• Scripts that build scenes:
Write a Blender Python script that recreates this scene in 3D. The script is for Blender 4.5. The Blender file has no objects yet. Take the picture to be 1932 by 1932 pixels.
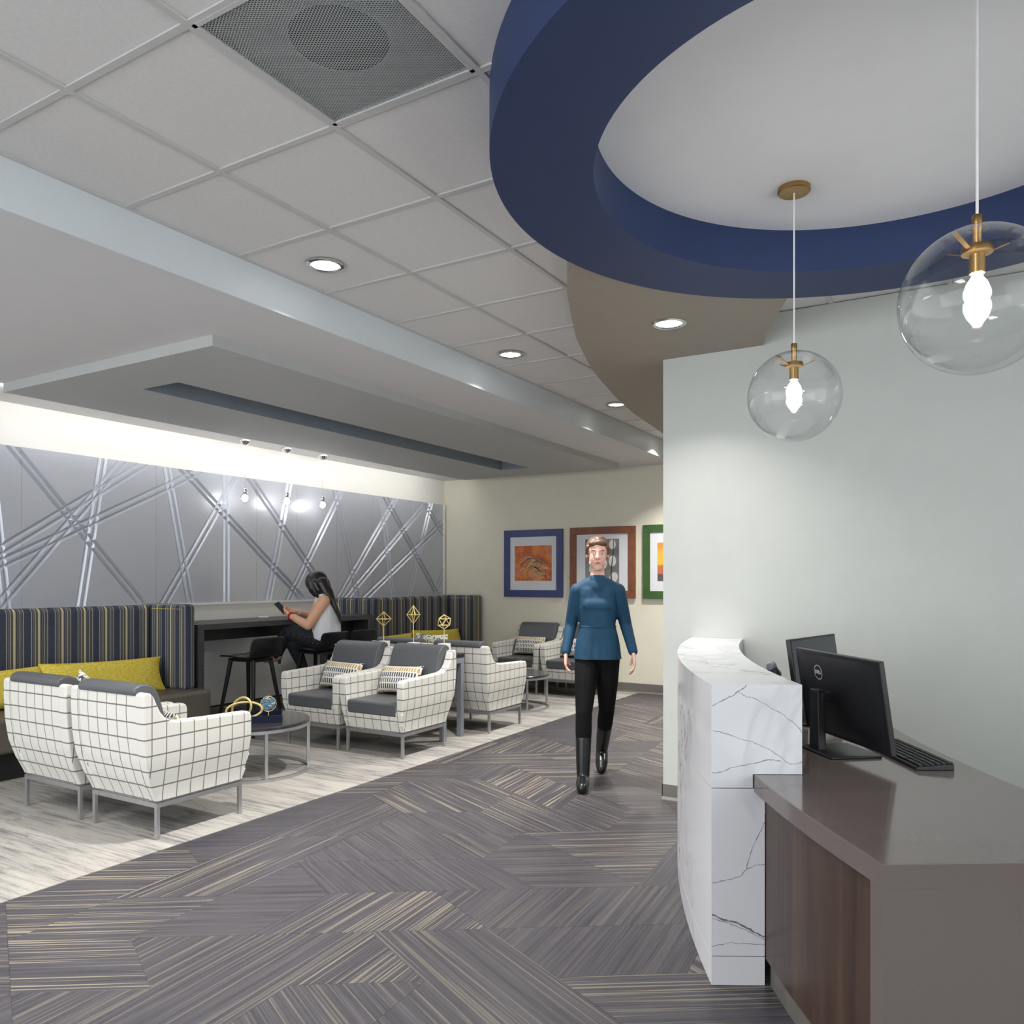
import bpy, bmesh, math, random
from mathutils import Vector, Matrix
R = math.radians
random.seed(7)
SC = bpy.context.scene
COL = SC.collection

# ---------------------------------------------------------------- camera
F_PX, YAW, HZ, CAM_H = 1503.0, R(30.65), 1092.0, 1.42
cd = bpy.data.cameras.new('camera'); cam = bpy.data.objects.new('camera', cd); COL.objects.link(cam)
cam.location = (0, 0, CAM_H); cam.rotation_euler = (R(90), 0, YAW - R(90))
cd.sensor_width = 36; cd.lens = 36 * F_PX / 1932; cd.shift_y = (HZ - 966) / 1932; cd.clip_start = .05
SC.camera = cam
CC, SS = math.cos(YAW), math.sin(YAW)
def ray(u, v):
    r = (u - 966) / F_PX
    return Vector((CC + SS * r, SS - CC * r, (HZ - v) / F_PX))
def atz(u, v, z): d = ray(u, v); t = (z - CAM_H) / d.z; return Vector((d.x * t, d.y * t, z))
def aty(u, v, Y): d = ray(u, v); t = Y / d.y; return Vector((d.x * t, Y, CAM_H + d.z * t))
def atx(u, v, X): d = ray(u, v); t = X / d.x; return Vector((X, d.y * t, CAM_H + d.z * t))
def tr(t, r, z): return Vector((t * CC + r * SS, t * SS - r * CC, z))
def onplane(u, v, p, n):
    d = ray(u, v); o = Vector((0, 0, CAM_H)); t = (p - o).dot(n) / d.dot(n); return o + d * t

# ---------------------------------------------------------------- world, exposure, large lights
w = bpy.data.worlds.new('world'); SC.world = w; w.use_nodes = True
w.node_tree.nodes['Background'].inputs[0].default_value = (.80, .88, 1, 1)
w.node_tree.nodes['Background'].inputs[1].default_value = .5
vs = SC.view_settings; vs.view_transform = 'Standard'; vs.look = 'None'; vs.gamma = 1; vs.use_curve_mapping = False
vs.exposure = 0.2
def area(name, loc, rot, sx, sy, power, col=(1, 1, 1), shape='RECTANGLE', spread=180):
    l = bpy.data.lights.new(name, 'AREA'); l.shape = shape; l.size = sx
    if shape in ('RECTANGLE', 'ELLIPSE'): l.size_y = sy
    l.energy = power; l.color = col; l.spread = R(spread)
    o = bpy.data.objects.new(name, l); COL.objects.link(o); o.location = loc; o.rotation_euler = rot
    return o
# daylight windows behind the camera, added fill along the right-hand wall (outside the frame)
area('daylight_fill', (-2.90, 2.9, 1.45), (R(90), 0, R(-90)), 6.8, 2.3, 150, (.90, .95, 1))
area('daylight_fill', (1.0, -2.9, 1.6), (R(-90), R(180), 0), 5.0, 2.0, 120, (.92, .96, 1))
# unseen fill lights added behind the camera, over the lounge and beyond the partition
area('ceiling_fill', (-.8, 1.2, 3.0), (0, 0, 0), 1.2, .6, 60, (1, .98, .95))
area('ceiling_fill', (.6, 4.9, 2.81), (0, 0, 0), 1.2, 1.2, 42, (1, .98, .95))
area('ceiling_fill', (7.2, 0.6, 2.8), (0, 0, 0), 1.2, .6, 48, (1, .96, .90))

# ---------------------------------------------------------------- materials
def s2l(*c): return tuple(((x / 255) / 12.92 if x / 255 <= .04045 else ((x / 255 + .055) / 1.055) ** 2.4) for x in c)
class N:
    def __init__(s, name):
        s.m = bpy.data.materials.new(name); s.m.use_nodes = True; s.t = s.m.node_tree; s.n = s.t.nodes; s.l = s.t.links
        s.b = s.n['Principled BSDF']; s.out = s.n['Material Output']
    def new(s, typ, **kw):
        nd = s.n.new(typ)
        for k, v in kw.items(): setattr(nd, k, v)
        return nd
    def set(s, sock, v):
        if hasattr(v, 'is_output') or isinstance(v, bpy.types.NodeSocket): s.l.new(v, sock)
        else: sock.default_value = v
    def math(s, op, a, b=None, c=None, clamp=False):
        nd = s.new('ShaderNodeMath', operation=op, use_clamp=clamp)
        for i, v in enumerate((a, b, c)):
            if v is not None: s.set(nd.inputs[i], v)
        return nd.outputs[0]
    def coord(s, kind='Object'): return s.new('ShaderNodeTexCoord').outputs[kind]
    def sep(s, v):
        nd = s.new('ShaderNodeSeparateXYZ'); s.l.new(v, nd.inputs[0]); return nd.outputs
    def comb(s, x, y, z):
        nd = s.new('ShaderNodeCombineXYZ')
        for i, v in enumerate((x, y, z)): s.set(nd.inputs[i], v)
        return nd.outputs[0]
    def mapping(s, v, scale=(1, 1, 1), rot=(0, 0, 0), loc=(0, 0, 0)):
        nd = s.new('ShaderNodeMapping'); s.l.new(v, nd.inputs[0])
        nd.inputs['Scale'].default_value = scale; nd.inputs['Rotation'].default_value = rot; nd.inputs['Location'].default_value = loc
        return nd.outputs[0]
    def noise(s, v, scale, detail=3, rough=.5, dist=0):
        nd = s.new('ShaderNodeTexNoise'); s.l.new(v, nd.inputs['Vector'])
        nd.inputs['Scale'].default_value = scale; nd.inputs['Detail'].default_value = detail
        nd.inputs['Roughness'].default_value = rough; nd.inputs['Distortion'].default_value = dist
        return nd.outputs['Fac']
    def ramp(s, f, stops, interp='LINEAR'):
        nd = s.new('ShaderNodeValToRGB'); r = nd.color_ramp; r.interpolation = interp
        while len(r.elements) < len(stops): r.elements.new(0)
        for e, (p, c) in zip(r.elements, stops):
            e.position = p; e.color = (*c[:3], 1) if len(c) >= 3 else (c[0], c[0], c[0], 1)
        s.l.new(f, nd.inputs[0]); return nd.outputs[0]
    def mix(s, f, a, b, blend='MIX'):
        nd = s.new('ShaderNodeMix', data_type='RGBA', blend_type=blend)
        s.set(nd.inputs[0], f)
        for i, v in ((6, a), (7, b)):
            if isinstance(v, tuple): nd.inputs[i].default_value = (*v[:3], 1)
            else: s.l.new(v, nd.inputs[i])
        return nd.outputs[2]
    def bump(s, h, strength=.2, dist=.01):
        nd = s.new('ShaderNodeBump'); nd.inputs['Strength'].default_value = strength; nd.inputs['Distance'].default_value = dist
        s.l.new(h, nd.inputs['Height']); s.l.new(nd.outputs[0], s.b.inputs['Normal'])
    def col(s, v):
        if isinstance(v, tuple): s.b.inputs['Base Color'].default_value = (*v[:3], 1)
        else: s.l.new(v, s.b.inputs['Base Color'])
    def pr(s, rough=.5, metal=0, spec=.5):
        s.b.inputs['Roughness'].default_value = rough; s.b.inputs['Metallic'].default_value = metal
        s.b.inputs['Specular IOR Level'].default_value = spec
def simple(name, c, rough=.5, metal=0, spec=.5, var=.06, nscale=8, bump=0, bscale=200):
    m = N(name); co = m.coord()
    lo = tuple(x * (1 - var) for x in c); hi = tuple(min(1, x * (1 + var)) for x in c)
    m.col(m.ramp(m.noise(co, nscale), [(.3, lo), (.7, hi)])); m.pr(rough, metal, spec)
    if bump: m.bump(m.noise(co, bscale, 2), bump, .002)
    return m.m
def emit(name, c, st):
    m = N(name); m.col(c); m.b.inputs['Emission Color'].default_value = (*c, 1); m.b.inputs['Emission Strength'].default_value = st
    return m.m
MT = {}
MT['wall_light'] = simple('wall_light', s2l(200, 203, 199), .62, var=.015, bump=.05, bscale=350)
MT['wall_cream'] = simple('wall_cream', s2l(226, 222, 205), .6, var=.015, bump=.05, bscale=350)
MT['wall_white'] = simple('wall_white', s2l(230, 229, 224), .55, var=.01)
MT['gyp'] = simple('painted_gypsum', s2l(224, 222, 223), .7, var=.012)
MT['panelgrey'] = simple('grey_gypsum', s2l(190, 191, 190), .65, var=.015)
MT['bulk'] = simple('bulkhead_paint', s2l(222, 228, 232), .38, var=.01)
MT['tile'] = simple('ceiling_tile', s2l(226, 223, 221), .85, var=.03, nscale=60, bump=.35, bscale=260)
MT['tbar'] = simple('tbar_paint', s2l(205, 203, 201), .5, var=.02)
MT['blue'] = simple('blue_paint', s2l(36, 54, 96), .55, var=.04)
MT['taupe'] = simple('taupe_paint', s2l(156, 146, 133), .6, var=.02)
MT['disc'] = simple('white_plaster', s2l(240, 238, 239), .75, var=.01)
MT['base'] = simple('baseboard_vinyl', s2l(112, 108, 102), .5)
MT['steel'] = simple('brushed_steel', s2l(190, 190, 194), .32, .85, var=.05, nscale=40)
MT['steel_paint'] = simple('silver_paint', s2l(150, 156, 166), .4, .4)
MT['chrome'] = simple('chrome', s2l(215, 215, 215), .12, 1)
MT['brass'] = simple('aged_brass', s2l(176, 142, 92), .3, .9, var=.1)
MT['gold'] = simple('gold_leaf', s2l(238, 218, 152), .4, .45, var=.12, nscale=60)
MT['grey_vinyl'] = simple('grey_vinyl', s2l(84, 86, 91), .38, var=.03, bump=.15, bscale=300)
MT['olive'] = simple('olive_vinyl', s2l(92, 88, 80), .4, var=.05, bump=.1)
MT['black'] = simple('black_laminate', s2l(24, 24, 28), .4, var=.1)
MT['blackpl'] = simple('black_plastic', s2l(20, 20, 24), .35, var=.1)
MT['blackmet'] = simple('black_metal', s2l(18, 18, 20), .45, .2)
MT['screen'] = simple('dark_screen', s2l(48, 54, 64), .15, 0, .6)
MT['label'] = simple('pale_label', s2l(215, 215, 215), .5)
MT['skin'] = simple('skin', s2l(226, 172, 140), .5, var=.05)
MT['skin2'] = simple('fair_skin', s2l(224, 176, 160), .5, var=.05)
MT['lips'] = simple('lips', s2l(170, 88, 84), .45)
MT['hair_black'] = simple('black_hair', s2l(38, 30, 34), .35, var=.3, nscale=30)
MT['hair_brown'] = simple('brown_hair', s2l(96, 70, 52), .5, var=.3, nscale=40)
MT['teal'] = simple('teal_knit', s2l(3, 58, 86), .75, var=.12, nscale=14, bump=.4, bscale=260)
MT['blackcloth'] = simple('black_cloth', s2l(10, 10, 13), .85, spec=.2, var=.15)
MT['leather'] = simple('black_leather', s2l(20, 20, 22), .28, var=.15)
MT['whitecloth'] = simple('white_cloth', s2l(226, 228, 232), .8, var=.03, nscale=18, bump=.3, bscale=30)
MT['red'] = simple('red_velvet', s2l(170, 20, 40), .8)
MT['padgrey'] = simple('seat_pad', s2l(92, 80, 82), .8)
MT['pink'] = simple('dusty_pink', s2l(176, 132, 128), .6)
MT['navy'] = simple('navy_lacquer', s2l(12, 22, 46), .35)
MT['lightwood'] = simple('light_wood', s2l(214, 150, 84), .5, var=.15)
MT['white'] = simple('white_stone', s2l(236, 236, 238), .5, var=.02)
MT['mat'] = simple('picture_mat', s2l(222, 224, 230), .7, var=.01)
MT['fr_blue'] = simple('blue_frame', s2l(62, 72, 122), .45, var=.08)
MT['fr_brown'] = simple('brown_frame', s2l(128, 74, 48), .45, var=.2, nscale=14)
MT['fr_green'] = simple('green_frame', s2l(56, 92, 38), .45, var=.12)
MT['vein'] = simple('grey_vein', s2l(118, 116, 124), .2, var=.2, nscale=30)
MT['dark'] = simple('dark_void', s2l(40, 42, 42), .8)
MT['plenum'] = simple('plenum_metal', s2l(150, 152, 150), .7)
MT['white_plastic'] = simple('white_plastic', s2l(235, 235, 235), .35)
MT['quartz'] = simple('taupe_quartz', s2l(104, 94, 92), .12, spec=.9, var=.06, nscale=420)
MT['toe'] = simple('toe_kick', s2l(96, 92, 88), .5)
MT['lens'] = emit('downlight_lens', (1, .98, .95), 6)
MT['strip'] = emit('led_strip', (1, .985, .95), 17)
MT['bulb'] = emit('lit_bulb', (1, .97, .93), 60)
MT['bulb_s'] = emit('lit_small_bulb', (1, .97, .93), 42)

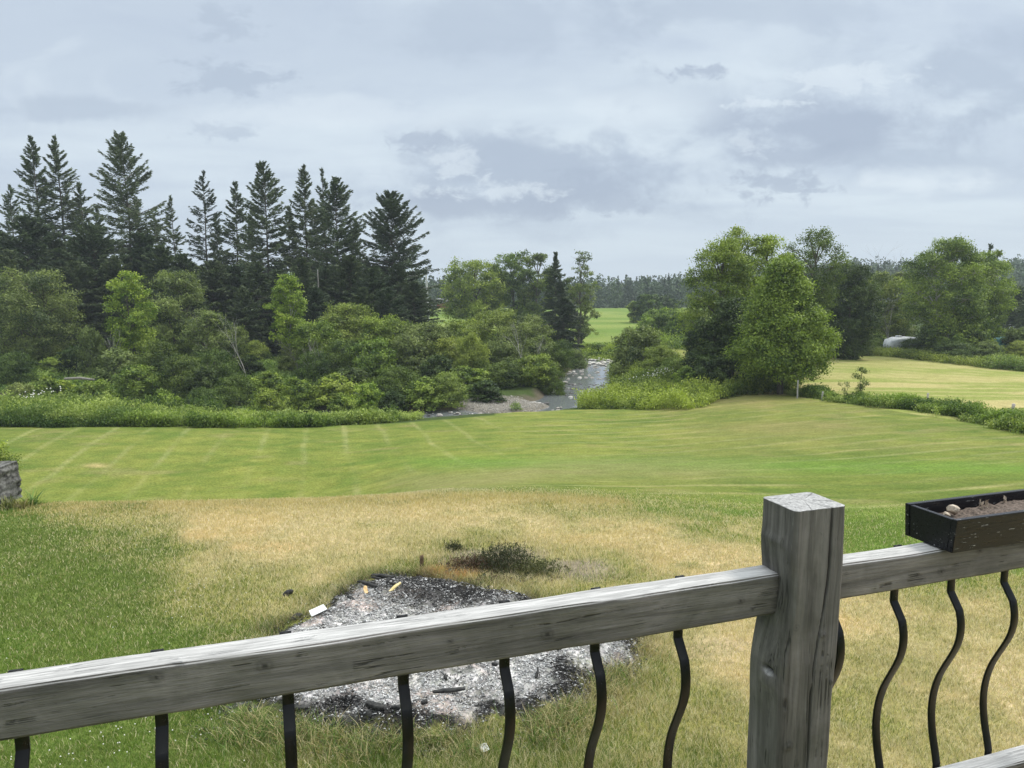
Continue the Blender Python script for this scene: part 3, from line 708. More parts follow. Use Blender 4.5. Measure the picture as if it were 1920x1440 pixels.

• Short exercise: Return, unchanged, the lines from the first line of the material through the line that holds "COL = SC.collection", inclusive, omitting pictures.

• Task result:
Write a Blender Python script that recreates this scene in 3D. The script is for Blender 4.5. The Blender file has no objects yet. Take the picture to be 1932 by 1932 pixels.
import bpy, bmesh, math, random
from mathutils import Vector, Matrix
R = math.radians
random.seed(7)
SC = bpy.context.scene
COL = SC.collection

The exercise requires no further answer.